かくして人気ゲーム会社となった任天堂ですが、どんなに大きな会社になっても恩を決して忘れませんでした。

ユニバーサル社を打ち負かした弁護士の名前は、ジョン・カービィ。いずれ誕生する大ヒットゲーム『星のカービィ』の由来になったといわれています。

また、任天堂はかつて貸倉庫で賃料の支払いを待ってくれていたオーナーへの恩も忘れませんでした。オーナーの名前はマリオ・セガール。彼の名はその後世界で最も有名なゲームキャラクターの名前となりました。

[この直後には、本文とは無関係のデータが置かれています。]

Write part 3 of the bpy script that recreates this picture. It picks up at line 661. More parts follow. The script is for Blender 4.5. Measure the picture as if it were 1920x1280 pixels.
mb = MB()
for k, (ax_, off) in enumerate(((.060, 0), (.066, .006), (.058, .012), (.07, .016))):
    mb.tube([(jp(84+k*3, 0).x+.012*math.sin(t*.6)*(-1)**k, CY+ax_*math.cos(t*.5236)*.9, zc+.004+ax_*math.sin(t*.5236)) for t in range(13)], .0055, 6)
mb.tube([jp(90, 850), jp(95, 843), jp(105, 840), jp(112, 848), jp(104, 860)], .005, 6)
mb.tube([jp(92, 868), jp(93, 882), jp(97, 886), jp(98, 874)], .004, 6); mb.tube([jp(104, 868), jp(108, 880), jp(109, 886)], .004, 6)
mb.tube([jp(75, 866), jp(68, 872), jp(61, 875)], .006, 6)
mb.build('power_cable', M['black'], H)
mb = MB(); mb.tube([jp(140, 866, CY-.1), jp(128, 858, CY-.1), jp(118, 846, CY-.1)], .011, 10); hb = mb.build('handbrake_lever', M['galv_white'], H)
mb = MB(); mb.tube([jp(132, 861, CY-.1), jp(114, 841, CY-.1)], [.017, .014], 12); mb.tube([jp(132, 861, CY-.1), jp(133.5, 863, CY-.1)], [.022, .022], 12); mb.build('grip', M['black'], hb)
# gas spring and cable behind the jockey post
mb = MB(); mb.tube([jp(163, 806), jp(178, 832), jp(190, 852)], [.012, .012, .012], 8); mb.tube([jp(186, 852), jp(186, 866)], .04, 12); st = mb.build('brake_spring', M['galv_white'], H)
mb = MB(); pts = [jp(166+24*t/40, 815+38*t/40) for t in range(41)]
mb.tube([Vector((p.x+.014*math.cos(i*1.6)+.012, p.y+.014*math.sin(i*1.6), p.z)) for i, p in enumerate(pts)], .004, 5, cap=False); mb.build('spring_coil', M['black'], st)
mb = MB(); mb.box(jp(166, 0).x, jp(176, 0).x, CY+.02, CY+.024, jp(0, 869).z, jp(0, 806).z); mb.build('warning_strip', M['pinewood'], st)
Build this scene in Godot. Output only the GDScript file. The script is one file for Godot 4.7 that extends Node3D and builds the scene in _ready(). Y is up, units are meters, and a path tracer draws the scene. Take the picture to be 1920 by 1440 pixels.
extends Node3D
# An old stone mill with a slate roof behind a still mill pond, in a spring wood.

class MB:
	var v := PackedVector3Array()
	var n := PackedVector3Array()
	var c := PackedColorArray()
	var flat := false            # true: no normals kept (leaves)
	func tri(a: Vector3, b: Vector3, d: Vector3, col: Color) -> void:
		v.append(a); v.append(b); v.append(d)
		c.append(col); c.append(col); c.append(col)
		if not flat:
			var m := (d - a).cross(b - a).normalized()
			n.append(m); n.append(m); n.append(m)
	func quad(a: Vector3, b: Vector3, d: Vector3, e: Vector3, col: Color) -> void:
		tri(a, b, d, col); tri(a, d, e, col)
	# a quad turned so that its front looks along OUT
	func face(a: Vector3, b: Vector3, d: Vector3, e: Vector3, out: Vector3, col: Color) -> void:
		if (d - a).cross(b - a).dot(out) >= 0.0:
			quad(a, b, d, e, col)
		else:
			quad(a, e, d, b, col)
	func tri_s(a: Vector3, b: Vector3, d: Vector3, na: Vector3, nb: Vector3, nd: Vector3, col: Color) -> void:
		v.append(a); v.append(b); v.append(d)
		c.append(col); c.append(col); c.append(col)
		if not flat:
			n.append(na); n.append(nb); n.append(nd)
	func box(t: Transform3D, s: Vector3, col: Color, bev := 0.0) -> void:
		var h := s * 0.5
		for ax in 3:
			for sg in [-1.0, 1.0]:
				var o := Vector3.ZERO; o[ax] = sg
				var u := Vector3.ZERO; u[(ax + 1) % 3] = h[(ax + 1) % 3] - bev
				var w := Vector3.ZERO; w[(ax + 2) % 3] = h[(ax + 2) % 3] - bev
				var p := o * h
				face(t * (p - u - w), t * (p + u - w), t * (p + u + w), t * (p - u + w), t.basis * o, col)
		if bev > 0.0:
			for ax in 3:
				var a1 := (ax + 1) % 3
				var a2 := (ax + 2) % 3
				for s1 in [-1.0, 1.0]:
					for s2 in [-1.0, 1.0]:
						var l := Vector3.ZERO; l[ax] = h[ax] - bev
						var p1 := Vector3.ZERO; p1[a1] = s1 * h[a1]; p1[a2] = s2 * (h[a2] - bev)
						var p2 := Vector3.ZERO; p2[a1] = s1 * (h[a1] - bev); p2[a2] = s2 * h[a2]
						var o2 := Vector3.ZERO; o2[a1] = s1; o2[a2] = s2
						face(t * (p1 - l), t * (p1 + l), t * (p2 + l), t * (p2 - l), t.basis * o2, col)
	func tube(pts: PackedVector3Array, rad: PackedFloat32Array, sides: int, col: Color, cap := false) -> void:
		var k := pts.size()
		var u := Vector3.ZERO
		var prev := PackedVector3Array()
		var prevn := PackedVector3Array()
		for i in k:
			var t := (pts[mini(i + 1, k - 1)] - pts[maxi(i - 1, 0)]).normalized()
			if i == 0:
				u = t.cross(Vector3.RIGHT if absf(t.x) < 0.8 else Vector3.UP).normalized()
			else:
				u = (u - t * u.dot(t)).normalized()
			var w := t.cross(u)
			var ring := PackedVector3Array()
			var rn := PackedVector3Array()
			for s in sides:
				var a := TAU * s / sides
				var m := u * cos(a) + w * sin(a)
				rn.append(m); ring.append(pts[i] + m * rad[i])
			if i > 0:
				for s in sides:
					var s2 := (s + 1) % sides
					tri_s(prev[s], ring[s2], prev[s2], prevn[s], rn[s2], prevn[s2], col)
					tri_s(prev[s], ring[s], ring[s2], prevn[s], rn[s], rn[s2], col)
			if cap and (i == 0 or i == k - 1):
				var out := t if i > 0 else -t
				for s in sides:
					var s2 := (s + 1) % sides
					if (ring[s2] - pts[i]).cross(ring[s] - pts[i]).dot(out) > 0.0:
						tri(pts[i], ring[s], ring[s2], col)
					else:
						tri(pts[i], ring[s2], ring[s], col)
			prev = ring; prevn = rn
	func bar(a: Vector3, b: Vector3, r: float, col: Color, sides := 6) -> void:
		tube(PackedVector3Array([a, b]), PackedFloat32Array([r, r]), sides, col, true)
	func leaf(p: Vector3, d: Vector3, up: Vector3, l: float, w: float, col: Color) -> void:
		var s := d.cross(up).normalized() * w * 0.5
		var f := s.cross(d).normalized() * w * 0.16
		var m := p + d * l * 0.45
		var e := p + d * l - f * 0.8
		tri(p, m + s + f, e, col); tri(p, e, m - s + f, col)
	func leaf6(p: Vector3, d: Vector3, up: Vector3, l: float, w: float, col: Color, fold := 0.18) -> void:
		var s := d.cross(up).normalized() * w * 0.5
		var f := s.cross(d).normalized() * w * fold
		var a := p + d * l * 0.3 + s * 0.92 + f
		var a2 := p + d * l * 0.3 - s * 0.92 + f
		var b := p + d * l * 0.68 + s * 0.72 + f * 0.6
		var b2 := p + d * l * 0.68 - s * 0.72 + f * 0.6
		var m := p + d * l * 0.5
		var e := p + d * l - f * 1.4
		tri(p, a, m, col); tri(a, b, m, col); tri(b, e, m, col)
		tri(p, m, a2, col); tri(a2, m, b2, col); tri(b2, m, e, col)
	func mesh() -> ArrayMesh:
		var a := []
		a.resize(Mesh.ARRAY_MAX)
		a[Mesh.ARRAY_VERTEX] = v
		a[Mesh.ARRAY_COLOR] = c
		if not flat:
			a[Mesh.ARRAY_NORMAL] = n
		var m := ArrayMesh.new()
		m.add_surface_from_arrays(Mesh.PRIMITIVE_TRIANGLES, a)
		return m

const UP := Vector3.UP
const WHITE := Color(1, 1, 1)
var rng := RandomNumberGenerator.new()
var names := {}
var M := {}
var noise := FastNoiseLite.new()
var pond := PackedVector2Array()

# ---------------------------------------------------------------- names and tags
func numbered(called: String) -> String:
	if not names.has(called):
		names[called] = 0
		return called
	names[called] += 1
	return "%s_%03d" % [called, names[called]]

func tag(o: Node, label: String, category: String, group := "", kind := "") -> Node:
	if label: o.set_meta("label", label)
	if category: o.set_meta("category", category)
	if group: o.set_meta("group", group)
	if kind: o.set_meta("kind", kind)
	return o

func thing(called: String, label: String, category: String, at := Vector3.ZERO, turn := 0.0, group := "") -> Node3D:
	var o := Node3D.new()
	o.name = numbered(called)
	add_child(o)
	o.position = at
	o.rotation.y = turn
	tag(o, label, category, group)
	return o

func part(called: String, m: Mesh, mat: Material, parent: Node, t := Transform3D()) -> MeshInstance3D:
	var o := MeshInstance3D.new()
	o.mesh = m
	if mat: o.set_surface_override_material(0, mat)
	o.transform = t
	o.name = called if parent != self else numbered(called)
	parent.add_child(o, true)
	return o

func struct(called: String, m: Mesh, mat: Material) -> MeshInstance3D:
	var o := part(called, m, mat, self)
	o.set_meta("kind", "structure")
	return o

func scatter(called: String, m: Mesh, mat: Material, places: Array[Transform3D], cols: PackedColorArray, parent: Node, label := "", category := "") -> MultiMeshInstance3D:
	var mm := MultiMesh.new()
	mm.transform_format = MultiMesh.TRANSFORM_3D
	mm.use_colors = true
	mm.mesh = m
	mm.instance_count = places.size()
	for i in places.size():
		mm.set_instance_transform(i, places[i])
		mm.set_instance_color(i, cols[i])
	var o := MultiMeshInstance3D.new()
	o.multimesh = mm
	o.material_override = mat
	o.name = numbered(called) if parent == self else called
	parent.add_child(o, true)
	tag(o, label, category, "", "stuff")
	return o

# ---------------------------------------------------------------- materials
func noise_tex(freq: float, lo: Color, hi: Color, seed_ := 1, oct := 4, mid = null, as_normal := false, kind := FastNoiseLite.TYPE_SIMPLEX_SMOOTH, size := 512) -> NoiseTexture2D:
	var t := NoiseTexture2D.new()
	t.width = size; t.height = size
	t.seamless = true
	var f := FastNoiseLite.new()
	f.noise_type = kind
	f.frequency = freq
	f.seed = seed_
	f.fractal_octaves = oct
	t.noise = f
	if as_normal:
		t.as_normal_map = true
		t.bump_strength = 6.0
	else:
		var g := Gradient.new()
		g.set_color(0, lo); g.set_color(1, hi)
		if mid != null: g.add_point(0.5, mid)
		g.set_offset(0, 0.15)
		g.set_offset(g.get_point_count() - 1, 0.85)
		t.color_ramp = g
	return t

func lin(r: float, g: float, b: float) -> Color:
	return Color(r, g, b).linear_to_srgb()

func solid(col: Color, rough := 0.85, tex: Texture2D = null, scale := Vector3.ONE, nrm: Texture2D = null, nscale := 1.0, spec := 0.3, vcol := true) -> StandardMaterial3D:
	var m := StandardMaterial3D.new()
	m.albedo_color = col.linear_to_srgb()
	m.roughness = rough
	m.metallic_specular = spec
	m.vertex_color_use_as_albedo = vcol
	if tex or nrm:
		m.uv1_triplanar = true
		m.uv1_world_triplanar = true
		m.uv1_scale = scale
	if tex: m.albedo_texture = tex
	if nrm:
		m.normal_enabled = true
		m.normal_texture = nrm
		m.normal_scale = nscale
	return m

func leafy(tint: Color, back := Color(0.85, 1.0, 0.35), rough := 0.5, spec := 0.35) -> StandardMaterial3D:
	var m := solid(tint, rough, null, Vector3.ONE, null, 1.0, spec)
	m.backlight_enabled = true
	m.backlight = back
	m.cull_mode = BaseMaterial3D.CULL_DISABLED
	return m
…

恩を忘れないということは、自分のルーツを忘れないということ

このような任天堂の話を聞いていると、過去の恩を忘れずに自分たちのルーツを明確にしているからこそ、現在でもブレない経営ができているのではないかと感じます。

これは会社に限ったことでもなく、一人の人間でも同じことだと思います。

芯が通っている人というのは、自分自身を救ってくれた人に対する恩を決して忘れない。忘れないからこそ、強い芯をもって生きることができる。

私がこれまで出会ってきた”芯が強く自信を持っている人”たちには、皆こういう共通点があったように思います。

あなたには、『恩を返したい』と思える人がいますか?

もし「いない」と答える人がいたら、私と同じように恩人を忘れてしまっただけなのかもしれません。

今の自分がどういう成り立ちでできたものなのか。それを思い出し、大切にすることで任天堂のような”芯の通った生き方”ができるではないか、と私は思います。